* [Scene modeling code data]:
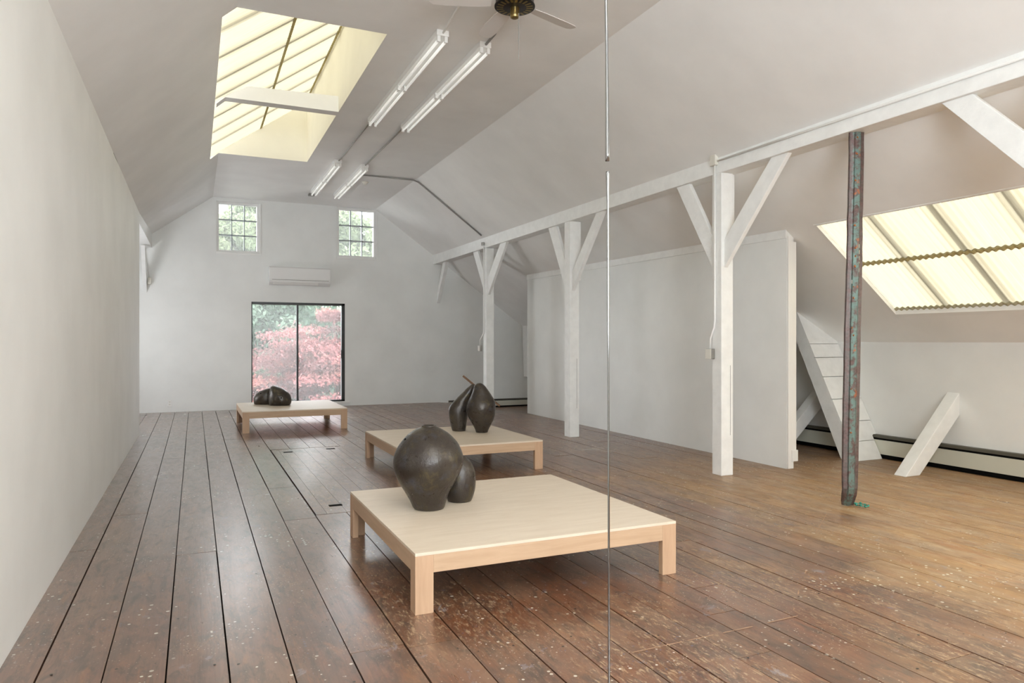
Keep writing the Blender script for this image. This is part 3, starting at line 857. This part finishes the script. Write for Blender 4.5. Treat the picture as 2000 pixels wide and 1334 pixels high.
# ------------------------------------------------------------------ sculptures
def blob(spine, seg=40, k=None, nz=.006, seed=0, dents=()):
    """spine: (centre, rx, ry) rings from bottom to top, rx along the view's right, ry along its depth"""
    P = len(spine); n = (P - 1) * 6 + 1; b = MB()
    ax, ay = Vector((CS, -SN, 0)), Vector((SN, CS, 0)); sp_min = spine[0][0][2] + .0015
    def cr(a, b_, c, d, t):
        return .5 * ((2 * b_) + (-a + c) * t + (2 * a - 5 * b_ + 4 * c - d) * t * t + (-a + 3 * b_ - 3 * c + d) * t ** 3)
    rings = []
    for i in range(n):
        u = i / 6; j = min(int(u), P - 2); t = u - j
        g = [spine[max(0, min(P - 1, j + o))] for o in (-1, 0, 1, 2)]
        c = [cr(*[Vector(q[0])[m] for q in g], t) for m in range(3)]
        rx = max(.002, cr(*[q[1] for q in g], t)); ry = max(.002, cr(*[q[2] for q in g], t))
        rings.append((Vector(c), rx, ry))
    for (c, rx, ry) in rings:
        for s in range(seg):
            a = 2 * math.pi * s / seg
            d = ax * math.cos(a) * rx + ay * math.sin(a) * ry
            q = c + d; q.z = max(q.z, sp_min)
            w_ = noise.noise(q * 7 + Vector((seed, 0, 0))) * nz
            b.v.append(tuple(q + Vector((d.x, d.y, 0)).normalized() * w_))
    for i in range(n - 1):
        for s in range(seg):
            s2 = (s + 1) % seg
            b.f.append((i * seg + s, i * seg + s2, (i + 1) * seg + s2, (i + 1) * seg + s)); b.m.append(0); b.col.append(None)
    b.f.append(tuple(reversed(range(seg)))); b.f.append(tuple((n - 1) * seg + s for s in range(seg)))
    b.m += [0, 0]; b.col += [None, None]
    return b
def px_at(u, v, fwd):                       # place a traced outline at its own distance
    return at(fwd, (u - 1000) / F * fwd, 1.4 + (667 - v) / F * fwd)

def from_outline(rows, fwd, ox, oy, sc, depth=1.0, zmin=None, dfun=None):
    sp = []
    for (y, xl, xr_) in rows:
        u0, u1 = ox + xl * sc, ox + xr_ * sc; v = oy + y * sc
        f = fwd + (dfun(v) if dfun else 0)
        c = px_at((u0 + u1) / 2, v, f); rx = (u1 - u0) / 2 / F * f
        if zmin is not None and c.z < zmin: c.z = zmin
        sp.append((tuple(c), rx, rx * depth))
    return sp
def hole_disc(p, nrm, r, parent, nm='opening', r2=None):
    q = Vector(nrm).normalized(); a = q.orthogonal().normalized(); c = q.cross(a)
    b = MB(); b.quad([Vector(p) + (a * math.cos(t) * r + c * math.sin(t) * (r2 or r)) for t in [k * math.pi / 8 for k in range(16)]])
    o = b.build(nm, BLACKV, parent); o['label'] = 'small dark hole'
    return o

# 1: big round vessel with a small lobe behind
S1 = px_at(838, 992, 4.60); S1.z = .316
s1 = empty('bronze_sculpture', S1)
tag(s1, 'dark round bronze-like vessel with open top and small lobe, on the nearest platform', 'sculpture')
rows = [(1222, 295, 528), (1200, 276, 538), (1150, 254, 552), (1080, 215, 578), (1000, 168, 625), (930, 138, 660), (860, 122, 684), (800, 124, 686), (740, 143, 668), (680, 180, 636), (620, 232, 580), (580, 288, 520), (560, 335, 478), (551, 352, 462)]
sp = from_outline(rows, 4.61, 740, 700, .24, 1.0, .316)
sp[0] = ((sp[0][0][0], sp[0][0][1], .3165), sp[0][1], sp[0][2])
main = blob(sp, 64, nz=.004)
# hollow mouth
c, r = Vector(sp[-1][0]), sp[-1][1]
o = main.build('main_body', BRONZE, s1, smooth=True)
b = MB(); b.lathe([(r * .80, -.03), (r * .83, .0015)], c, 28)
o = b.build('mouth', BLACKV, s1)
b = MB(); prof = [(r * .80 + .006 * math.cos(t), .006 * math.sin(t)) for t in [k * math.pi / 5 for k in range(10)]]
ring = MB()
for i in range(33):
    pass
b.tube([c + Vector((math.cos(t) * r * .93, math.sin(t) * r * .93, .0)) for t in [k * 2 * math.pi / 32 for k in range(33)]], .007, 8, cap=False)
b.build('lip', BRONZE, s1, smooth=True)
rows = [(1166, 575, 735), (1155, 560, 752), (1110, 548, 772), (1050, 540, 784), (980, 536, 787), (920, 545, 780), (870, 560, 765), (830, 580, 740), (800, 610, 712), (788, 640, 690)]
sp = from_outline(rows, 4.83, 740, 700, .24, 1.0, .316)
sp[0] = ((sp[0][0][0], sp[0][0][1], .3165), sp[0][1], sp[0][2])
blob(sp, 48, nz=.004, seed=4).build('small_lobe', BRONZE, s1, smooth=True)
def surf_pt(u, v, fwd): return px_at(u, v, fwd)
hole_disc(surf_pt(791.5, 859, 4.53) , at(-1, -.95, .55), .012, s1, r2=.009)

# 2: twin pears with a stick
S2 = at(8.50, (925 - 1000) / F * 8.5, .316)
s2 = empty('bronze_sculpture', S2)
tag(s2, 'pair of leaning dark pear-shaped forms with a wooden stick, on the middle platform', 'sculpture')
rows = [(586, 600, 703), (570, 594, 706), (530, 583, 714), (480, 573, 722), (430, 567, 722), (395, 574, 722), (360, 597, 724), (325, 632, 740), (295, 662, 756), (270, 688, 768), (245, 712, 772), (222, 742, 774), (209, 760, 774)]
sp = from_outline(rows, 8.62, 740, 700, .24, .9, .316); sp[0] = ((sp[0][0][0], sp[0][0][1], .3165), sp[0][1], sp[0][2])
blob(sp, 44, nz=.008, seed=2).build('left_pear', BRONZE, s2, smooth=True)
rows = [(592, 790, 884), (575, 780, 892), (540, 762, 910), (500, 741, 929), (450, 719, 946), (400, 710, 951), (350, 722, 943), (300, 750, 915), (255, 770, 885), (225, 777, 865), (208, 790, 848), (201, 806, 832)]
sp = from_outline(rows, 8.46, 740, 700, .24, .9, .316); sp[0] = ((sp[0][0][0], sp[0][0][1], .3165), sp[0][1], sp[0][2])
blob(sp, 44, nz=.008, seed=9).build('right_pear', BRONZE, s2, smooth=True)
p, q = px_at(740 + 684 * .24, 700 + 142 * .24, 8.75), px_at(740 + 985 * .24, 700 + 388 * .24, 8.85)
d = (q - p).normalized(); nn = d.cross(Vector((SN, CS, 0))).normalized() * .012; dd = Vector((SN, CS, 0)) * .012
b = MB(); b.hexa([p - nn - dd, p + nn - dd, p + nn + dd, p - nn + dd, q - nn - dd, q + nn - dd, q + nn + dd, q - nn + dd])
o = b.build('wooden_stick', STICK, s2, bevel=.003); o['label'] = 'thin reddish wooden stick'

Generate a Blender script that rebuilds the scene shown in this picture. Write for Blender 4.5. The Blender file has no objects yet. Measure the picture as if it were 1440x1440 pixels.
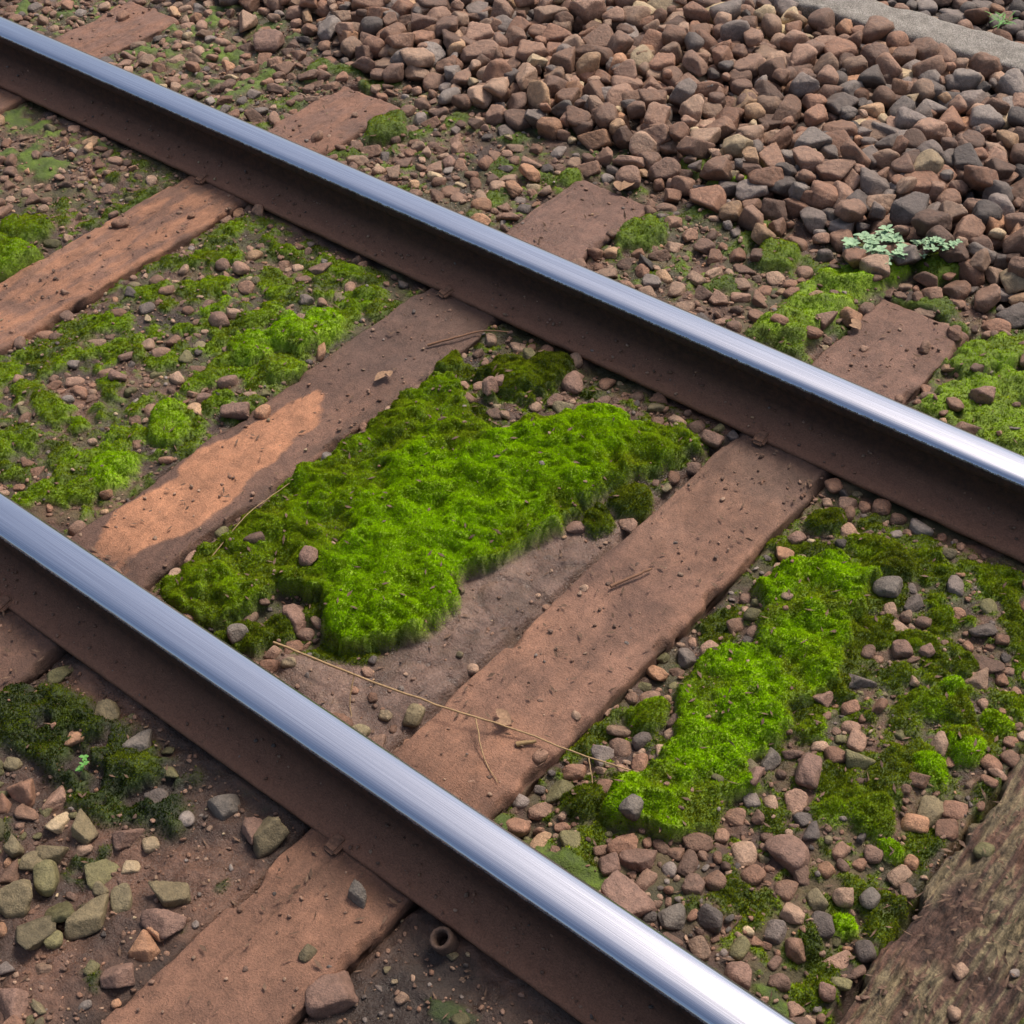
import bpy, bmesh, numpy as np, math, random
from mathutils import Matrix, Vector
rng=np.random.default_rng(7); random.seed(7)
S=bpy.context.scene
GA=1.5; HW=.133; RO=.033
TIES=[1.0,0.0,-1.036,-2.039,-3.12,-4.15]
# ---------------------------------------------------------------- noise
def _h(ix,iy,s):
    v=(ix.astype(np.int64)*374761393+iy.astype(np.int64)*668265263+s*982451653)&0xffffffff
    v=((v^(v>>13))*1274126177)&0xffffffff
    return (v^(v>>16))&0xffff
def pn(x,y,s=0):
    x=np.asarray(x,float);y=np.asarray(y,float)
    xi=np.floor(x);yi=np.floor(y);fx=x-xi;fy=y-yi
    u=fx*fx*fx*(fx*(fx*6-15)+10);v=fy*fy*fy*(fy*(fy*6-15)+10)
    def g(a,b):
        t=_h(xi+a,yi+b,s)*(2*math.pi/65536)
        return np.cos(t)*(fx-a)+np.sin(t)*(fy-b)
    a=g(0,0);b=g(1,0);c=g(0,1);d=g(1,1)
    return 1.5*((a+(b-a)*u)*(1-v)+(c+(d-c)*u)*v)
def fbm(x,y,o=4,s=0):
    r=0;a=.5
    for i in range(o):
        r=r+a*pn(x,y,s+i*17);x=x*2.03+3.1;y=y*2.03+1.7;a*=.5
    return r
def ss(a,b,x):
    t=np.clip((x-a)/(b-a),0,1);return t*t*(3-2*t)
def sd(poly,x,y):
    P=np.array(poly,float)/100.;d=np.full(np.shape(x),1e9);ins=np.zeros(np.shape(x),bool)
    n=len(P)
    for i in range(n):
        a=P[i];b=P[(i+1)%n];e=b-a
        wx=x-a[0];wy=y-a[1];t=np.clip((wx*e[0]+wy*e[1])/(e@e),0,1)
        d=np.minimum(d,(wx-e[0]*t)**2+(wy-e[1]*t)**2)
        c=((a[1]>y)!=(b[1]>y))
        if a[1]!=b[1]:
            ins^=c&(x<(b[0]-a[0])*(y-a[1])/(b[1]-a[1])+a[0])
    return np.where(ins,1,-1)*np.sqrt(d)
A=[(-88,96),(-89,112),(-81,116),(-68,106),(-60,105),(-57,113),(-46,125),(-33,129),(-25,135),(-17,131),(-20,119),(-23,112),(-24,102),(-27,88),(-28,73),(-33,63),(-29,55),(-28,45),(-32,36),(-38,31),(-45,30),(-54,37),(-64,34),(-66,19),(-77,13),(-87,17),(-87,34),(-87,43),(-87,52),(-88,67),(-86,82)]
CA=[(-55,41),(-56,55),(-66,62),(-68,86),(-58,87),(-51,112),(-37,126),(-31,111),(-32,88),(-40,70),(-31,57),(-31,38),(-45,32)]
B=[(19,103),(28,119),(39,118),(41,106),(47,90),(46,75),(46,59),(48,54),(48,41),(44,33),(30,31),(28,36),(32,45),(32,55),(23,65),(24,76),(28,86),(26,95)]
B2=[(25,129),(64,141),(84,110),(80,79),(69,60),(53,50),(44,87),(39,109)]
C=[(-183,95),(-188,136),(-129,139),(-122,131),(-118,61),(-120,19),(-142,10),(-188,30)]
D=[(-33,178),(-33,200),(-31,218),(-17,222),(-17,205),(-19,178)]
E=[(16,178),(13,203),(24,224),(60,230),(70,178),(40,172)]
DK=[(-95,-20),(-81,-14),(-61,-13),(-42,-13),(-34,-24),(-50,-32),(-60,-31),(-85,-32)]
SL=[(-34,30),(-30,44),(-30,56),(-34,62),(-29,74),(-27,90),(-23,112),(-12,116),(-12,18),(-40,10),(-52,22)]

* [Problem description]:
Copy every line of the records above that contains "Blender".

* [Exercise result]:
Keep writing the Blender script for this image. This is part 3, starting at line 857. This part finishes the script. Write for Blender 4.5. Treat the picture as 2000 pixels wide and 1334 pixels high.
Generate a Blender script that rebuilds the scene shown in this picture. Write for Blender 4.5. The Blender file has no objects yet. Measure the picture as if it were 1440x1440 pixels.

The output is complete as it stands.